As minhas perspectivas inspiratórias ajudam-me a entender um pouco
esses muitos outros, tantos iludidos, mas quem sou eu para julgar? Às vezes me
culpo por tentar conhecê-los ao me basear no que em mim é diferente. Sempre há
a possibilidade de eu estar profundamente enganado em relação a tudo além de eu
próprio.
A turbulência de sentimentos aos poucos se esvai. Uma monotonia apenas domina aquela sensação de ser. Um sentimento, uma concepção, pequenas idéias passageiras interpretam as reflexões diárias, agora poucas, menos sensíveis, menos arredias e dominantes.

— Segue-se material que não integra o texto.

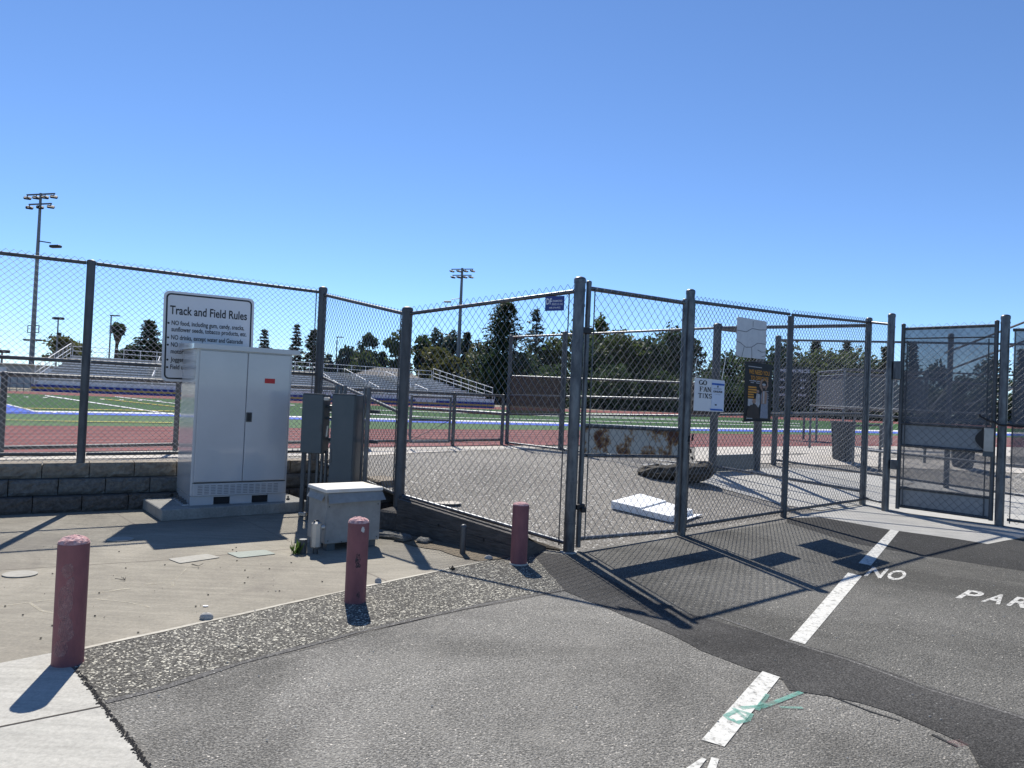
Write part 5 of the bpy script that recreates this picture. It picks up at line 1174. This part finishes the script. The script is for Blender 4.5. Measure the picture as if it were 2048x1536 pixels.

Não posso dizer que não gosto ou que não quero, também não posso dizer que isso seja o ideal de uma incessante busca de ideais. Afinal, apesar de muito ter mudado, está incrustado na alma a insatisfação. Mas agora menos conturbada, mais contente e boba, uma insatisfação de todos os dias, a de todo mundo. Não tenho mais a insatisfação minuciosa, detalhada, da qual eu compreendia mais que os meus próprios sentidos. Não, neste momento não a tenho mais.
Pois meu cansaço esvaiu-se; surgiu algo no lugar que ainda não sei o nome. Uma serenidade sem raciocínio, algo contemplador apenas, as simples excentricidades não mais aceleram meus batimentos.
Que triste. Antes talvez eu me sentisse mais inspirado, por outro lado, enquanto inspirado também estava pronto a me rebelar e agredir o mundo com o qual eu brigava tantas vezes. Admito que a turbulência e imprecisões de pensamentos às vezes são mais divertidas que a monotonia diária de idéias.
Como dois comprimidos diários mudam uma pessoa. O Orap roubou minha inspiração, mas presenteou-me com uma serenidade que jamais experimentei. Será que esse é meu tão procurado ideal? Não imagina como é incômodo aceitar a minha estabilidade de algo criado por mãos e mente humanas (que não as minhas). Por mãos e mente humanas.
Sempre pontuei meu ideal no segredo oculto de uma natureza existente, porém muito mesquinha, mas ainda natureza. E eis que surge um comprimido que me fez deixar de tentar entender.
Como é bom deixar de tentar entender quando se sabe que por mais que se tente... insatisfação.